Как отмечал Уилер–Беннетт, «из всех громких заявлений оппозиции это было единственным, которое можно было воспринимать всерьез и относиться к нему с доверием».

25

В Германии ранг генерал–майора был низшим генеральским рангом и соответствовал рангу бригадного генерала у американцев и англичан; по возрастающей немецкие высшие военные ранги располагались следующим образом: генерал–майор, генерал–лейтенант, генерал, генерал–полковник, фельдмаршал.

26

Именно один из таких романов, завязавшийся на одной из офицерских вечеринок, проводившихся по четвергам в Мюнстере, привел к скандалу, из–за которого Остер на короткое время в начале 30–х годов был уволен с военной службы (он служил в сухопутных силах). Из письма, о котором будет сказано чуть ниже, следует, что впоследствии он был восстановлен на военной службе и направлен в абвер. Однако просьба его нового начальника адмирала Канариса о том, чтобы Остер был полностью восстановлен и взят в Генеральный штаб, была отклонена полковником Госсбахом, который с 1934 по 1938 год возглавлял Центральное управление Генштаба и отвечал за личные дела офицеров. У автора имеется копия письма генерала в отставке Фридриха Госсбаха профессору Вольфгангу Форстеру от 14 сентября 1952 года. Остер, который был не лишен известной доли свойственного человеку тщеславия, ощутил это очень явно. Хотя ему позволили носить брюки с красным кантом, нашивки на воротнике его форменного кителя были золотыми, а не серебряными, как обычно у тех, кто служит в Генштабе.

27

Весьма характерным является мнение доктора Отто Торбека, председательствующего судьи от СС на ускоренном суде, проходившем во Флоссенбурге, который приговорил Остера к смерти 8 апреля 1945 года: «У меня сложилось самое хорошее впечатление об Остере. Это был настоящий германский офицер старшего звена. Он вел себя как солдат, спокойно, выдержанно и с большим мужеством».

28

Таковым, в частности, было мнение Гальдера, который считал Остера «недисциплинированным» и имевшим слишком большое самомнение; он также называл его человеком, «который слышит, как растет трава», подчеркивая этим, что он был необычайно чутким.
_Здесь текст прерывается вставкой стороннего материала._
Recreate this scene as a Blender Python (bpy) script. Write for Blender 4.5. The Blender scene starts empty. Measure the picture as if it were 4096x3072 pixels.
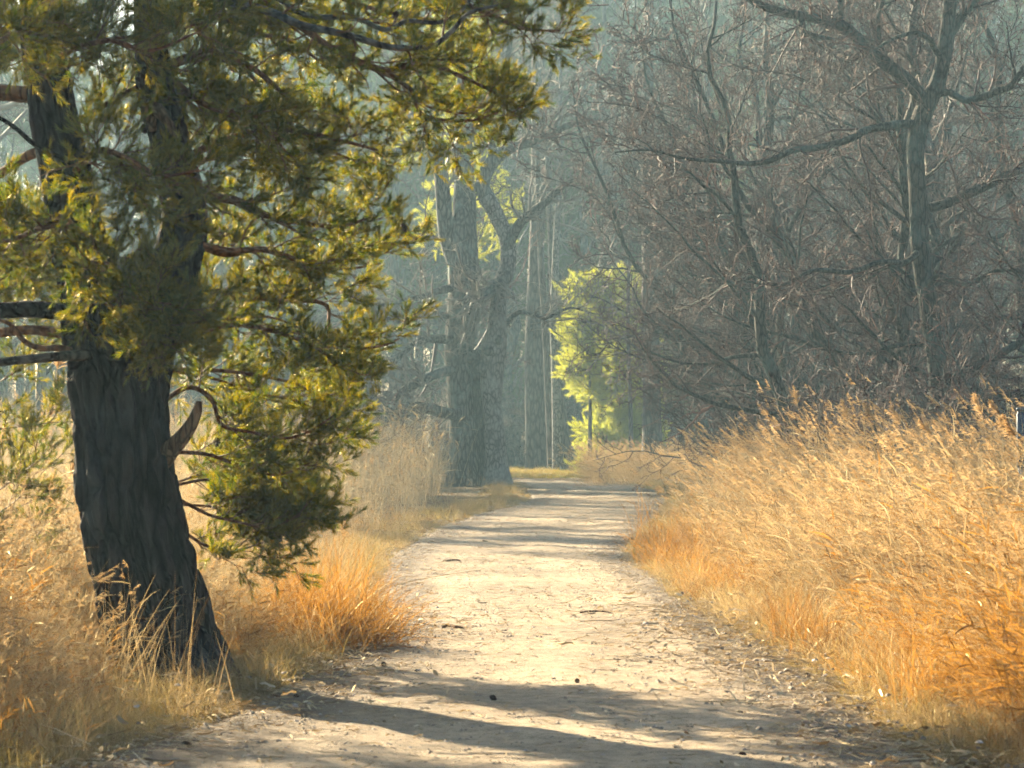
import bpy, math, random
import numpy as np
from mathutils import Vector, noise

# ------------------------------------------------------------------ camera, sky, sun, exposure
SC = bpy.context.scene
COL = SC.collection
F = 2844.0            # focal length in pixels of the 1024 wide frame (100 mm lens)
HZ = 430.0            # row of the horizon
EYE = 1.5
SUN_AZ = math.radians(36)     # left of straight ahead
SUN_EL = math.radians(21)

cam_d = bpy.data.cameras.new('camera')
cam = bpy.data.objects.new('camera', cam_d)
COL.objects.link(cam)
SC.camera = cam
cam.location = (0, 0, EYE)
cam.rotation_euler = (math.pi / 2 + math.atan((HZ - 384) / F), 0, 0)
cam_d.sensor_width = 36
cam_d.lens = 100
cam_d.clip_start = 0.1
cam_d.clip_end = 2000
cam_d.dof.use_dof = True
cam_d.dof.focus_distance = 58
cam_d.dof.aperture_fstop = 10
cam_d.dof.aperture_blades = 0

W = bpy.data.worlds.new('World')
SC.world = W
W.use_nodes = True
wn = W.node_tree
wn.nodes.clear()
w_out = wn.nodes.new('ShaderNodeOutputWorld')
w_bg = wn.nodes.new('ShaderNodeBackground')
w_sky = wn.nodes.new('ShaderNodeTexSky')
w_sky.sky_type = 'NISHITA'
w_sky.sun_disc = False
w_sky.sun_elevation = SUN_EL
w_sky.sun_rotation = -SUN_AZ
w_sky.air_density = 1.0
w_sky.dust_density = 2.0
w_bg.inputs['Strength'].default_value = 0.05
wn.links.new(w_sky.outputs[0], w_bg.inputs[0])
wn.links.new(w_bg.outputs[0], w_out.inputs[0])

sun_d = bpy.data.lights.new('sun', 'SUN')
sun = bpy.data.objects.new('sun', sun_d)
COL.objects.link(sun)
sun_d.energy = 5.0
sun_d.angle = math.radians(0.6)
sun_d.color = (1.0, 0.83, 0.56)
to_sun = Vector((-math.sin(SUN_AZ) * math.cos(SUN_EL), math.cos(SUN_AZ) * math.cos(SUN_EL), math.sin(SUN_EL)))
sun.rotation_euler = to_sun.to_track_quat('Z', 'Y').to_euler()
sun.location = (-30, 60, 60)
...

Люди, настроенные менее дружественно, называли Остера «странным, неотесанным и неуклюжим».

29

Автор никогда не видел более потрясенного человека, чем Эрих Кордт, когда пишущий эти строки сообщил ему в декабре 1945 года об ужасной гибели Остера в апреле того же года. Кордт только что вернулся из «дипломатической ссылки» в Китай, куда его отправил Риббентроп, и практически ничего не знал о судьбе своих друзей.